2025.02.17
角野栄子 文 及川賢治 絵 講談社 2019年
小さな丘の上の一軒の家には何年も人が住んでいませんでした。
広間の壁いっぱいに大きな鏡がありましたが、いつもぼんやりくもっていて、鏡なのか壁なのか、わからないほどでした。鏡はときどき手を出して、自分の顔をつるんとなぜましたこうでもしないと、自分がいるんだか、いないんだか、わからなくなってしまうのです。
そんな家に、ある日若い夫婦が引っ越してきました。二人に拭いてもらって、鏡は久しぶりにぴかぴかと光りました。
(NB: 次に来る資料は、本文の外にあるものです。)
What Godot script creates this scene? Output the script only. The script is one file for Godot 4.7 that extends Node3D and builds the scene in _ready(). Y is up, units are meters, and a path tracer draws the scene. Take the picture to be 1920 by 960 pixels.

半年してあかちゃんが生まれました。名前はチコリ。大きな鏡にゆりかごが映っています。鏡は手を出してゆりかごをそっとゆすりました。鏡はうれしくてぴかぴかと光りました。
鏡はチコリの成長を見守り、ぴかぴかと光りながら暮らしました。
美しい女性になったチコリが男の人と手を組んで鏡の部屋に入って来た時には、鏡はそっと手を出して男の人をころばせました。思わずくっくっくとわらったチコリに怒って、男の人は帰ってしまいました。
失恋して涙を流したチコリでしたが、ある日のこと、ひとりの青年といっしょに部屋に入ってきました。
見つめ合う二人を見て、鏡は「これはいい。まけたな」と思いました。鏡はぴかぴか光りましたが、ちょっとふるえてもいました。
チコリは結婚することになり、鏡の部屋で花嫁と花婿を囲んで大勢で記念写真を撮りました。鏡はこれ以上ないほどぴかぴか光りました。
みんなが結婚式にでかけると、鏡は端からくもっていきました。そして、鏡の胸のところにぽつんとひびわれができ、それは静かに広がっていきました。